O Circo Esperança vai percorrendo o interior de Minas Gerais. A trupe que, convive como uma estruturada família, é liderada por Valdemar, o velho palhaço Puro Sangue (vivido por Paulo José, ótimo como de costume). Seu filho Benjamin, o palhaço Pangaré (interpretado por Selton, dessa vez livre de seus tiques de sempre), é quem cuida da parte financeira do circo que, claro, está sempre muito ruim, e tem que driblar os percalços rotineiros da vida na estrada. Para além dos problemas objetivos, Benjamin é aturdido por uma perturbação interior que pode ser entendido por melancolia. Anseios e busca por identidade norteiam sua cabeça, e o conflito entre aquele microcosmo e o mundo lá fora alimentam seu iminente estado de espírito lacônico e reticente.

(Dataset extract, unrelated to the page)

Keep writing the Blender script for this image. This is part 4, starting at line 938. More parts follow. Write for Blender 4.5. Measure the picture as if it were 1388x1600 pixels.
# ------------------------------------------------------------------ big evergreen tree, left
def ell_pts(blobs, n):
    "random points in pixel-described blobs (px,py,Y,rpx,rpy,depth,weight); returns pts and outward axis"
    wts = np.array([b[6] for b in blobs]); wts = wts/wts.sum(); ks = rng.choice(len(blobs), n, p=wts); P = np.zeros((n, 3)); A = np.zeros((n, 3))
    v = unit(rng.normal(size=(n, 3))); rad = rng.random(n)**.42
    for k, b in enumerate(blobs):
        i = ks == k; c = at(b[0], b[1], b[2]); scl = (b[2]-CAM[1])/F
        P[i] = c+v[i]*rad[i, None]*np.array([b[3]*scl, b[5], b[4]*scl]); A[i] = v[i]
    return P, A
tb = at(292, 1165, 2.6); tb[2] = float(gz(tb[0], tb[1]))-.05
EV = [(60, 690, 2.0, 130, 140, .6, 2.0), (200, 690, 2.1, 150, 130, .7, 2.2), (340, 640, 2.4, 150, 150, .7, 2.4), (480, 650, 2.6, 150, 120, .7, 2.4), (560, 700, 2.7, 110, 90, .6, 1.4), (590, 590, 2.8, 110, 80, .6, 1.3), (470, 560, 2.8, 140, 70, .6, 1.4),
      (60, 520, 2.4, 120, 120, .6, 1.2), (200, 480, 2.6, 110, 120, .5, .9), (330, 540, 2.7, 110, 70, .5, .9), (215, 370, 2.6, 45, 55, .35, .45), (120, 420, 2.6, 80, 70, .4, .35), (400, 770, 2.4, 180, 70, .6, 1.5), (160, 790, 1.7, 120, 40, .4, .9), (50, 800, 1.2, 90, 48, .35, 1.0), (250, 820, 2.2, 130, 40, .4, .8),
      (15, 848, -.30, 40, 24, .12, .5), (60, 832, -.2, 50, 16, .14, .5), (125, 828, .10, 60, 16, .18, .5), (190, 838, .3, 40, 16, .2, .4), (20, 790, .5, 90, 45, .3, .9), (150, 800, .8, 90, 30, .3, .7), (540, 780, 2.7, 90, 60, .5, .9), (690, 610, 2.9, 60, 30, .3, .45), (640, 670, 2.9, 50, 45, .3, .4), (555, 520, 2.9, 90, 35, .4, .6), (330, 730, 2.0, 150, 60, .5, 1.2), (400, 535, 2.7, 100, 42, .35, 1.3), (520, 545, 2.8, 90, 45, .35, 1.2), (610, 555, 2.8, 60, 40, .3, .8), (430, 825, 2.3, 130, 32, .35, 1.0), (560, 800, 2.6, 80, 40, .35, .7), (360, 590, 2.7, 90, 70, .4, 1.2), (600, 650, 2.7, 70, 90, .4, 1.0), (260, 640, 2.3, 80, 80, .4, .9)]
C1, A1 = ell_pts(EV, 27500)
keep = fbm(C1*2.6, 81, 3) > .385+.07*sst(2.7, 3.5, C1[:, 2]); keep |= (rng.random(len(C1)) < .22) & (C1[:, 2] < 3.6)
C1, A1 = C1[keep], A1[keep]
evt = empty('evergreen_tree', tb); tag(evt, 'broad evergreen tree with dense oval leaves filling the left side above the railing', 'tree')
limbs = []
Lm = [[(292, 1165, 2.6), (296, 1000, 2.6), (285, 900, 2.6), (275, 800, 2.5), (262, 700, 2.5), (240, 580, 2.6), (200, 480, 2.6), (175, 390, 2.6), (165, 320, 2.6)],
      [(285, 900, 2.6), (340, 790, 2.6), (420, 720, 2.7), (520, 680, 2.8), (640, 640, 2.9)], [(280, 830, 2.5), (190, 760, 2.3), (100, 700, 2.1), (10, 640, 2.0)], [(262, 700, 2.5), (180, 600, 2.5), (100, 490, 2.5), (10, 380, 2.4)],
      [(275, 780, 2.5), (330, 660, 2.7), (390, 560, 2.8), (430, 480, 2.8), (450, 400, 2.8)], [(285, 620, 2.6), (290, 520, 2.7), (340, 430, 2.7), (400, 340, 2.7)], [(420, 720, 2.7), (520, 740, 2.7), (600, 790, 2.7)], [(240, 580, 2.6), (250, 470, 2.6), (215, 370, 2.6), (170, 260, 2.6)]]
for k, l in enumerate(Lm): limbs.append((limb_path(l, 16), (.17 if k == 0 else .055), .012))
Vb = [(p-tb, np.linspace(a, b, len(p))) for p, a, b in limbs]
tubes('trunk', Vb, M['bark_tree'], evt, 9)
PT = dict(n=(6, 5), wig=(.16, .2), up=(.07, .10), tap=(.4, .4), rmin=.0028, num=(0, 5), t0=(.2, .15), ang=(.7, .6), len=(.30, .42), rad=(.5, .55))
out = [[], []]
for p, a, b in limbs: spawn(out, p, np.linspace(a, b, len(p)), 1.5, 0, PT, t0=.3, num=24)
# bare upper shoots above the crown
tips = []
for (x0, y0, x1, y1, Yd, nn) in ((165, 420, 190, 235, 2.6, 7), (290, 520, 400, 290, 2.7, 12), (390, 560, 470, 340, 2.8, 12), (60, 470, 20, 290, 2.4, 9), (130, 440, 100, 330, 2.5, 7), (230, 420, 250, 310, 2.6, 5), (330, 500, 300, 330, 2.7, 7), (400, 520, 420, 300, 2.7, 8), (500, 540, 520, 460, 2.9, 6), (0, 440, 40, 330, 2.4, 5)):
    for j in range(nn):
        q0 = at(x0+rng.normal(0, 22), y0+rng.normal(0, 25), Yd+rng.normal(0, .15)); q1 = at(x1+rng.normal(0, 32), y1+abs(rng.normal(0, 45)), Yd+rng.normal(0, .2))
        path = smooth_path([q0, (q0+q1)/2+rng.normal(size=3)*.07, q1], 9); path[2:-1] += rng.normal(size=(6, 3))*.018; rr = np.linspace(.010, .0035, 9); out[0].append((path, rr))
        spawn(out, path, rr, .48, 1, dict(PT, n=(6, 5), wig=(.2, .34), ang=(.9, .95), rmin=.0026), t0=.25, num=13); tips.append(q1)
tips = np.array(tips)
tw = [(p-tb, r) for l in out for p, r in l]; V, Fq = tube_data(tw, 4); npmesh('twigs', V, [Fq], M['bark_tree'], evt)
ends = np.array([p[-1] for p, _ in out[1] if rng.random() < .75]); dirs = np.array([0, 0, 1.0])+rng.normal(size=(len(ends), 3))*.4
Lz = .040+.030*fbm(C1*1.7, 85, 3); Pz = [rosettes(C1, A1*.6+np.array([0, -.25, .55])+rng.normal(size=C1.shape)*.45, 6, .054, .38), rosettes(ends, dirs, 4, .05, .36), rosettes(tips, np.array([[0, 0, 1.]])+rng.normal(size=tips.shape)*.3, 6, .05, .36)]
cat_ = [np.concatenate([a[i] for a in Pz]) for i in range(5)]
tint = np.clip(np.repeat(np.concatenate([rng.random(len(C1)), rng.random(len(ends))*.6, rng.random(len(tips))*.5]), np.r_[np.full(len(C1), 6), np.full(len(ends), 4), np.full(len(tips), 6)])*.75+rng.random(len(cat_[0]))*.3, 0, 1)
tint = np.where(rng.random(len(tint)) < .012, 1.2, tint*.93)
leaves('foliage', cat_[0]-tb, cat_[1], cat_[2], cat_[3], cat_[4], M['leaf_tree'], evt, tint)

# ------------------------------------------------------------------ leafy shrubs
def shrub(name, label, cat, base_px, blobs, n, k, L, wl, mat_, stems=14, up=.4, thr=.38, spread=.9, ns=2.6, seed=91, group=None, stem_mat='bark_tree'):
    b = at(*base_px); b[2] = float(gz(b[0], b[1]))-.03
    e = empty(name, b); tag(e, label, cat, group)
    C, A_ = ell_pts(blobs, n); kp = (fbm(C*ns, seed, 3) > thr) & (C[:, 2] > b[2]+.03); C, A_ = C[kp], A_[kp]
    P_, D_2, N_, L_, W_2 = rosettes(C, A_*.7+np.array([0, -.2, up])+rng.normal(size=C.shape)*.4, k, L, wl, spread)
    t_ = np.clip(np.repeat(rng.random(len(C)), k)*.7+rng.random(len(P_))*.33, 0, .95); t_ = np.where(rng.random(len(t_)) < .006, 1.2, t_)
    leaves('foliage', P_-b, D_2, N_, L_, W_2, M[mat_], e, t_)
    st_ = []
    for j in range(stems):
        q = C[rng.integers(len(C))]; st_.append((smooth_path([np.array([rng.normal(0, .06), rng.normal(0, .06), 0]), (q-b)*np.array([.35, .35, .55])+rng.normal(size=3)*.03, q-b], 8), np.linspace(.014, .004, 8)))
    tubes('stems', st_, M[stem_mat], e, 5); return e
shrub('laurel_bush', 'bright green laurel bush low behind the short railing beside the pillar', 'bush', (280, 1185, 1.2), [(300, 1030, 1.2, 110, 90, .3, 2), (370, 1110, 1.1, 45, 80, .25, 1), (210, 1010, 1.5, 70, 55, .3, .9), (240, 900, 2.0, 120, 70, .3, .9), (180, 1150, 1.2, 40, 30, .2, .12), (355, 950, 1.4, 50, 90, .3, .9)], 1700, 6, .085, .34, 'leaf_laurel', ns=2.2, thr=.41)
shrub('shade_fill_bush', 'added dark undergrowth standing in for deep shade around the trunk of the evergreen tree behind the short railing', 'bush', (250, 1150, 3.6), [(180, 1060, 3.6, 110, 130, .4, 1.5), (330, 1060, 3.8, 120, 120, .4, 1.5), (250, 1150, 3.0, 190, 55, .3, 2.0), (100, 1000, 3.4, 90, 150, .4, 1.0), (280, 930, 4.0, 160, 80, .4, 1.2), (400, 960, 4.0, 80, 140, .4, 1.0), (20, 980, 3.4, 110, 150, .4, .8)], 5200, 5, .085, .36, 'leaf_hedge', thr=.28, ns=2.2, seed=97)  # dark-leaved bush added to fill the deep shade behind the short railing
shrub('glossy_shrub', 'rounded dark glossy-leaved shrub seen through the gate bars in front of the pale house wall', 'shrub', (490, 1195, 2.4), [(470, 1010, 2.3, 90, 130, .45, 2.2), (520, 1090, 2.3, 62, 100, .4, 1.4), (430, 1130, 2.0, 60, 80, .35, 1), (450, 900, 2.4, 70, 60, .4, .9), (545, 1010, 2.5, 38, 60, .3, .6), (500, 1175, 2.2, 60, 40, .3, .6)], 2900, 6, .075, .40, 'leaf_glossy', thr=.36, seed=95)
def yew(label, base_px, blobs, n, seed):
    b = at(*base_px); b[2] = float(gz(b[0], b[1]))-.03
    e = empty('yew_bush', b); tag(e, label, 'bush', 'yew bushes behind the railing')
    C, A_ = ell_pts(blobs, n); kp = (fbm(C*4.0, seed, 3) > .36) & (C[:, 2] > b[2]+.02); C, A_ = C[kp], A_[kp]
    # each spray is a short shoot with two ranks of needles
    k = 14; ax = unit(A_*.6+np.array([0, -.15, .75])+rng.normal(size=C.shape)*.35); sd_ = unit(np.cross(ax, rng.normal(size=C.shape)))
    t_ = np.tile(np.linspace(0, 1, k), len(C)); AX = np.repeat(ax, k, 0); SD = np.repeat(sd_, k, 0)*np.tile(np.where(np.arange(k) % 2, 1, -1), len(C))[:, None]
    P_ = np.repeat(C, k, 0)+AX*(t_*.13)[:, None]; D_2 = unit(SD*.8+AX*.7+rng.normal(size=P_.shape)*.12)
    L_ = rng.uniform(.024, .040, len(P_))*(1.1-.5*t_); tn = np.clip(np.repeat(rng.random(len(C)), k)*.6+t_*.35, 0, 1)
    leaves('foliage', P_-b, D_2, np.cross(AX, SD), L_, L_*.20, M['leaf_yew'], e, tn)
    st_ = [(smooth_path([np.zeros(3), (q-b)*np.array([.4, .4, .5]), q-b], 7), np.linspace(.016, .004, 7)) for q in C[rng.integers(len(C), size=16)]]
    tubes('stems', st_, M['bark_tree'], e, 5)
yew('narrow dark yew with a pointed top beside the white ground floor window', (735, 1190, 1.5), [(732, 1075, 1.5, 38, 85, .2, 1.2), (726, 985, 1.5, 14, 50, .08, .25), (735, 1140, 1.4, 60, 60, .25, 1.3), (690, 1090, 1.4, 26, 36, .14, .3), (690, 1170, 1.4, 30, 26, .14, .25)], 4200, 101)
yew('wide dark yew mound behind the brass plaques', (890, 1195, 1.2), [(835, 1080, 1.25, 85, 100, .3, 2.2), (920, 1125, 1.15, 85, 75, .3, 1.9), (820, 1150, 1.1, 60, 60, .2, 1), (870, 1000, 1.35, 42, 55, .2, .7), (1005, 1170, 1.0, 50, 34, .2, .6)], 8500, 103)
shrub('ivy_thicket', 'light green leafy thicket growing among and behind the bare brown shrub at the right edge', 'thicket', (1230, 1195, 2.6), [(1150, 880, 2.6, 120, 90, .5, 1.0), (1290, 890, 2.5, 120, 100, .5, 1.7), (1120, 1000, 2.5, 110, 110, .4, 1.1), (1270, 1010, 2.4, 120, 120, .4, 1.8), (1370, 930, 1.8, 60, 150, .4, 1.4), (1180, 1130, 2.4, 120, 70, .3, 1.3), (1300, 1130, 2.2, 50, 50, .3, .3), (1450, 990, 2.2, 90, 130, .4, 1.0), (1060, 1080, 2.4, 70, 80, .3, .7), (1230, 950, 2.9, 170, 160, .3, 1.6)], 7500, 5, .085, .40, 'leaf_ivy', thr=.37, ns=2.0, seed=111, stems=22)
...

Selton domina bem o universo que cria. Com uma direção de arte espetacular e um elenco de apoio que compreende bem o “espírito da coisa”, ele faz um filme lindíssimo. Na pouca pretensão que tem, o filme é assertivo. E Selton acerta ao tornar o estilo uma constante na implementação do que quer dizer diante de tanta “alegria”. É a tal da metáfora do palhaço, onde por trás de tanta alegoria existe uma tristeza embutida. O filme é grande por fazer disso o seu maior sentido.

Assim como fez em seu filme anterior, o diretor trabalha com figuras esquecidas do cinema brasileiro. Em O Palhaço, dá espaço para nomes célebres como Ferrugem, Jorge Loredo e Moacir Franco (este, ressurgindo para o cinema de forma, no mínimo, surpreendente).

Empregando a sutileza como motor de ressonância de sentimentos de seus personagens, Selton dá um salto gigantesco em sua carreira como diretor. Suas escolhas narrativas, estéticas e conceituais só reforçam isso, como podemos ver numa das cenas finais do filme, quando Benjamin tem uma espécie de catarse do que pretendia da vida até ali. Uma cena simples, econômica mas de uma grandeza espetacular que perpassa a objetivação de uma ideia. Isso é detalhe de mestre e comprova o promissor caminhos que tanto Selton quanto o nosso cinema (aleluia!) ainda vão seguir…

[xrr rating=4.5/5]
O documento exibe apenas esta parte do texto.